Once upon a time, O beloved Aesopht, there was a young woodcutter who decided to go out into the world to seek his fortune. So one day he packed up his things, obtained his passport, and crossed the frontier into the strange land of Victoria, for many days he wandered through the shady Forest of Thought and there he met a Princess called Scientific Research and married her, though that is another story.

One day he left his Bride to cut wood in another part of the forest called the Common Room, and there he came across a man who was addressing a meeting of sad-faced people. And this man said unto the people "You say you want things done; why don't you go and do them?" Then the woodcutter asked "Lo, what is it that you want done?" and the man replied "We want men willing to go as ambassadors to our King, but everyone cries that he cannot give the time." Then the people crowded round crying "Will you go?" Now the young woodcutter wanted to go back to his Bride, but at last he said he would go if two others would support him.

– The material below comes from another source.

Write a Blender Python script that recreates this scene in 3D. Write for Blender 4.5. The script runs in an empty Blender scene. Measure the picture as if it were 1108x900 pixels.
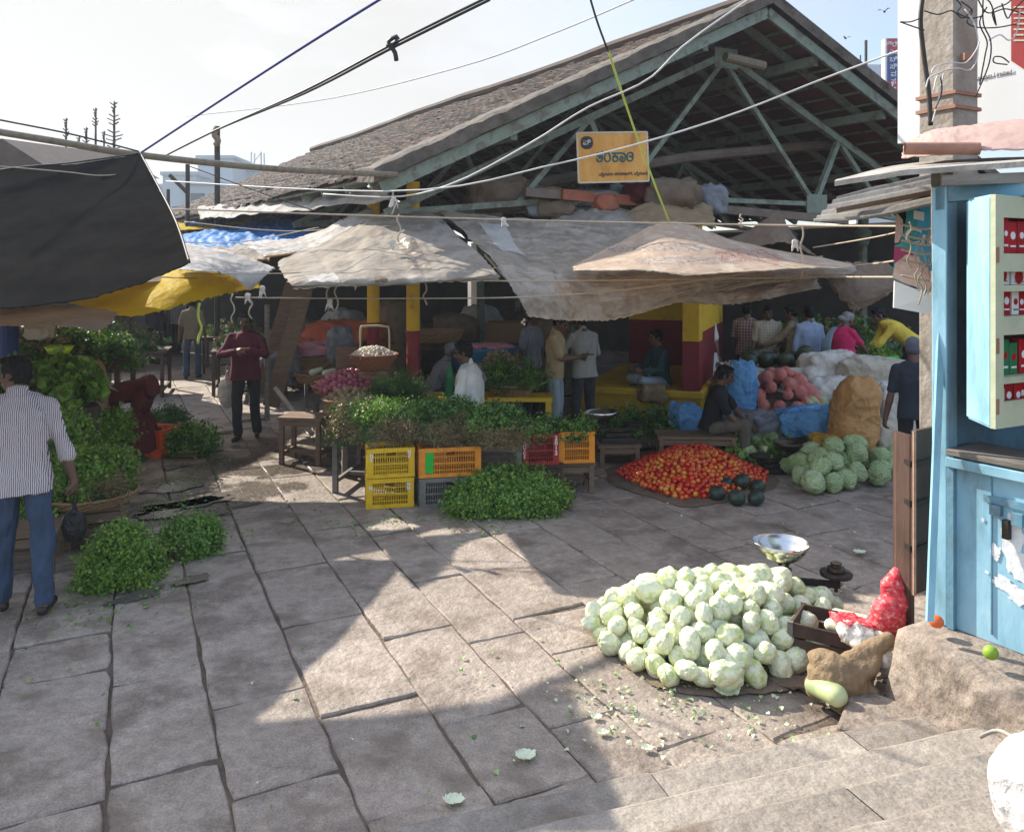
import bpy, bmesh, math, random
import numpy as np
from mathutils import Vector, Matrix, Euler, noise
PI = math.pi
V = Vector
SC = bpy.context.scene
COL = SC.collection
# ------------------------------------------------------------------ camera model: level camera 2.3 m above the square, shifted frame
F, CX, HY, CH = 862.0, 554.0, 290.0, 2.3
def P(px, py, D):
    return V(((px - CX) * D / F, D, CH - (py - HY) * D / F))
def G(px, py, z=0.0):
    return P(px, py, F * (CH - z) / (py - HY))
UA = V((-.437, .899, 0)); VA = V((.899, .437, 0))      # along the alley, across it
random.seed(7); np.random.seed(7)
R = random.Random(11)

# ------------------------------------------------------------------ materials
MATS = {}
def M(name, cols, rough=.8, metal=0, ns=6, det=4, bump=0, bs=30, trans=0, by='noise', w=.5, spec=.4,
      st=(1, 1, 1), bst=None, bright=0, rvar=0, coord='Object', pattern=None, crk=0, cs=12):
    m = bpy.data.materials.new(name); m.use_nodes = True
    nt = m.node_tree; N = nt.nodes; L = nt.links
    b = N['Principled BSDF']; out = N['Material Output']
    tc = N.new('ShaderNodeTexCoord'); mp = N.new('ShaderNodeMapping'); mp.inputs['Scale'].default_value = st
    L.new(tc.outputs[coord], mp.inputs['Vector'])
    nz = N.new('ShaderNodeTexNoise'); nz.inputs['Scale'].default_value = ns; nz.inputs['Detail'].default_value = det
    nz.inputs['Roughness'].default_value = .62
    L.new(mp.outputs[0], nz.inputs['Vector'])
    fac = nz.outputs['Fac']
    def math_(op, a, c, clamp=False):
        n = N.new('ShaderNodeMath'); n.operation = op; n.use_clamp = clamp
        for i, x in enumerate((a, c)):
            if x is None: continue
            if isinstance(x, (int, float)): n.inputs[i].default_value = x
            else: L.new(x, n.inputs[i])
        return n.outputs[0]
    # spread the noise to the full ramp
    fac = math_('MULTIPLY_ADD', fac, 2.2); fac.node.inputs[2].default_value = -.6; fac.node.use_clamp = True
    if by in ('island', 'object'):
        g = N.new('ShaderNodeNewGeometry').outputs['Random Per Island'] if by == 'island' else N.new('ShaderNodeObjectInfo').outputs['Random']
        fac = math_('ADD', math_('MULTIPLY', fac, 1 - w), math_('MULTIPLY', g, w))
    if pattern:
        fac = pattern(N, L, tc, fac, math_)
    rp = N.new('ShaderNodeValToRGB'); cr = rp.color_ramp
    cols = [c if isinstance(c[0], (tuple, list)) else (c, None) for c in cols]
    k = len(cols)
    pos = [c[1] if c[1] is not None else (i / max(1, k - 1)) for i, c in enumerate(cols)]
    cr.elements[0].position = pos[0]; cr.elements[0].color = (*cols[0][0], 1)
    if k == 1: cr.elements[1].color = (*cols[0][0], 1)
    else:
        cr.elements[1].position = pos[-1]; cr.elements[1].color = (*cols[-1][0], 1)
        for i in range(1, k - 1):
            e = cr.elements.new(pos[i]); e.color = (*cols[i][0], 1)
    L.new(fac, rp.inputs[0])
    L.new(rp.outputs[0], b.inputs['Base Color'])
    b.inputs['Roughness'].default_value = rough; b.inputs['Metallic'].default_value = metal
    b.inputs['Specular IOR Level'].default_value = spec
    if rvar:
        r = math_('MULTIPLY_ADD', nz.outputs['Fac'], rvar); r.node.inputs[2].default_value = rough - rvar / 2
        L.new(r, b.inputs['Roughness'])
    if crk:
        vo = N.new('ShaderNodeTexVoronoi'); vo.inputs['Scale'].default_value = cs; vo.feature = 'F1'
        dm = N.new('ShaderNodeMixRGB'); dm.inputs[0].default_value = .12; L.new(mp.outputs[0], dm.inputs[1]); L.new(nz.outputs['Color'], dm.inputs[2]); L.new(dm.outputs[0], vo.inputs['Vector'])
        v2 = N.new('ShaderNodeTexVoronoi'); v2.inputs['Scale'].default_value = cs * 2.7; L.new(dm.outputs[0], v2.inputs['Vector'])
        hh = math_('MULTIPLY_ADD', v2.outputs['Distance'], .4); L.new(vo.outputs['Distance'], hh.node.inputs[2])
        cb = N.new('ShaderNodeBump'); cb.inputs['Strength'].default_value = 1; cb.inputs['Distance'].default_value = crk; L.new(hh, cb.inputs['Height']); L.new(cb.outputs[0], b.inputs['Normal'])
    if bump:
        n2 = N.new('ShaderNodeTexNoise'); n2.inputs['Scale'].default_value = bs; n2.inputs['Detail'].default_value = 5
        mp2 = N.new('ShaderNodeMapping'); mp2.inputs['Scale'].default_value = bst or st
        L.new(tc.outputs[coord], mp2.inputs['Vector']); L.new(mp2.outputs[0], n2.inputs['Vector'])
        bp = N.new('ShaderNodeBump'); bp.inputs['Strength'].default_value = 1.0; bp.inputs['Distance'].default_value = bump
        L.new(n2.outputs['Fac'], bp.inputs['Height'])
        if crk: L.new(cb.outputs[0], bp.inputs['Normal'])
        L.new(bp.outputs[0], b.inputs['Normal'])
    if trans:
        t = N.new('ShaderNodeBsdfTranslucent'); L.new(rp.outputs[0], t.inputs['Color'])
        if b.inputs['Normal'].links: L.new(b.inputs['Normal'].links[0].from_socket, t.inputs['Normal'])
        mx = N.new('ShaderNodeMixShader'); mx.inputs[0].default_value = trans
        L.new(b.outputs[0], mx.inputs[1]); L.new(t.outputs[0], mx.inputs[2]); L.new(mx.outputs[0], out.inputs['Surface'])
    MATS[name] = m
    return m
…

Now when the Councillors of the King heard that these men were coming they forgot that these men were from the original inhabitants, that they had declared their meeting widely, and that they had a right to visit the King. And They were Terribly upset about it, crying "Lo, these men come in secret to steal power." But the King would not hear them and appointed one of the Woodcutters to his Cabinet, saying to the others "What else can I do for you?" And the young woodcutter spoke about expenses and taxes in the land—but before he could say much one of the Councillors stopped him and told the King the same thing saying. "Lo, I Personally attended to it" though the woodcutter was still trying to speak, which was rude of the Councillor. So the woodcutter spoke about breakages, announcing that only one had been caused deliberately—and the Councillor again interrupted him, denying this, saying "I personally saw the damage and know that the people of the woods are the only ones who would think of doing it." After the woodcutter had tried several times to speak, he gave it up in disgust, and the Councillors said he had not proved his facts.

But the young woodcutter went back to the Forest of Thought and said to the people "Now one of us is on the King's Cabinet and he will speak for us." And when the Councillors said nasty things about him he decided to reply only once, then go back to his Bride.—E.C.